▶ **Description of the task**: Wherever the word "picture" appears in a line, copy that line.

▶ **Dataset extract**:
· · ·
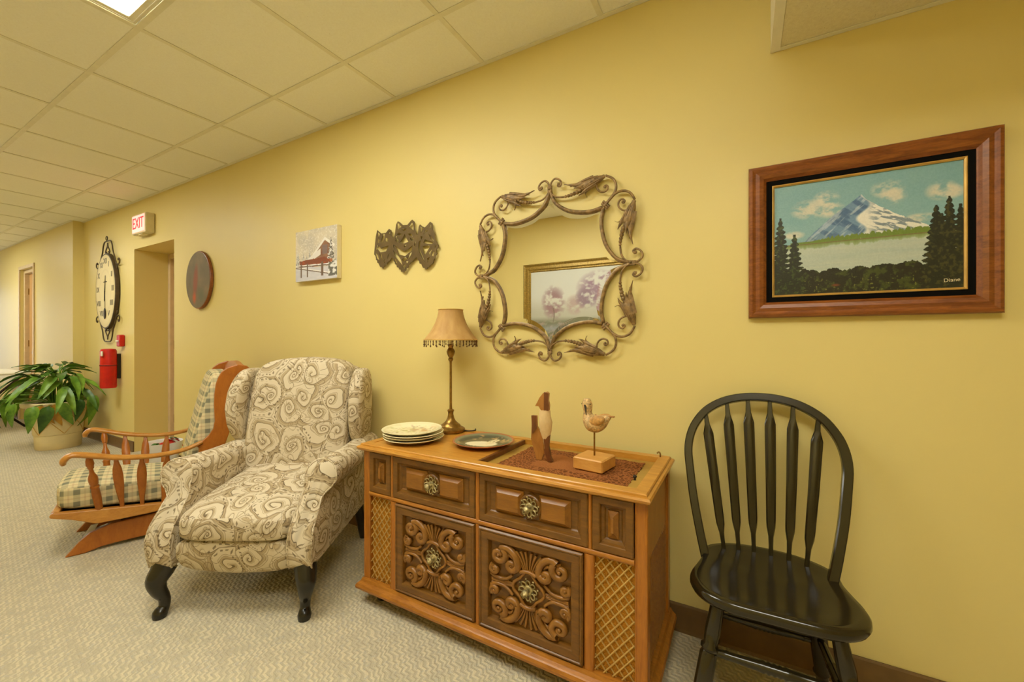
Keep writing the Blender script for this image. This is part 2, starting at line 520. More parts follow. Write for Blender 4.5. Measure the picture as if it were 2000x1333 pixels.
def paint_mesh(name, w, h, nx, nz, fn):
    """flat rectangle in the xz plane facing -y with its picture in the colour layer 'paint'"""
    u, v = np.meshgrid(np.linspace(0, 1, nx+1), np.linspace(0, 1, nz+1))
    c = lin_np(fn(u, v))
    vs = np.stack([(u-.5)*w, np.zeros_like(u), (.5-v)*h], -1).reshape(-1, 3)
    idx = np.arange((nx+1)*(nz+1)).reshape(nz+1, nx+1)
    fs = np.stack([idx[:-1,:-1], idx[1:,:-1], idx[1:,1:], idx[:-1,1:]], -1).reshape(-1, 4)
    return paint_from(name, vs, fs, c.reshape(-1, 3))
def paint_from(name, vs, fs, c):
    me = bpy.data.meshes.new(name)
    me.from_pydata([tuple(p) for p in vs.tolist()], [], [tuple(f) for f in fs.tolist()])
    at = me.color_attributes.new('paint', 'FLOAT_COLOR', 'POINT')
    at.data.foreach_set('color', np.concatenate([c, np.ones((len(c), 1))], 1).astype(np.float32).ravel())
    return me

# ------------------------------------------------------------------ THE ROOM
AX0, AX1, AZ = -5.43, -4.55, 2.075        # doorway recess in the long wall
RET_X, LEFT_Y = -6.87, -0.095             # where the wall jogs forward
DX0, DX1, DZ = -9.08, -8.42, 2.15         # door in the jogged wall
struct('floor', MB().box(ROOM_X0-.2, ROOM_X1+.2, ROOM_Y0-.2, 0.6, -0.1, 0.0), 'carpet')
wb = MB()
wb.box(AX1, ROOM_X1, 0, 0.15, 0, CEIL+.1).box(RET_X, AX0, 0, 0.15, 0, CEIL+.1).box(AX0, AX1, 0, 0.15, AZ, CEIL+.1)
wb.box(AX0-.1, AX0, 0.15, 0.42, 0, AZ+.1).box(AX1, AX1+.1, 0.15, 0.42, 0, AZ+.1).box(AX0, AX1, 0.15, 0.42, AZ, AZ+.1)
struct('wall_back', wb, 'wall')
wl = MB()
wl.box(DX1, RET_X, LEFT_Y, 0.15, 0, CEIL+.1).box(ROOM_X0, DX0, LEFT_Y, 0.15, 0, CEIL+.1).box(DX0, DX1, LEFT_Y, 0.15, DZ, CEIL+.1)
struct('wall_left', wl, 'wall')
struct('wall_front', MB().box(ROOM_X0, ROOM_X1, ROOM_Y0-.12, ROOM_Y0, 0, CEIL+.1), 'wall')
struct('wall_right', MB().box(ROOM_X1, ROOM_X1+.12, ROOM_Y0, 0.15, 0, CEIL+.1), 'wall')
we = MB()
WY0, WY1, WZ0, WZ1 = -1.75, -0.35, 0.25, 2.25
we.box(ROOM_X0-.12, ROOM_X0, ROOM_Y0, WY0, 0, CEIL+.1).box(ROOM_X0-.12, ROOM_X0, WY1, 0.15, 0, CEIL+.1)
we.box(ROOM_X0-.12, ROOM_X0, WY0, WY1, 0, WZ0).box(ROOM_X0-.12, ROOM_X0, WY0, WY1, WZ1, CEIL+.1)
struct('wall_end', we, 'wall')
wf = MB()
xw = ROOM_X0 - .08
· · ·
▶ **Finished exercise**:
Keep writing the Blender script for this image. This is part 2, starting at line 520. More parts follow. Write for Blender 4.5. Measure the picture as if it were 2000x1333 pixels.
    """flat rectangle in the xz plane facing -y with its picture in the colour layer 'paint'"""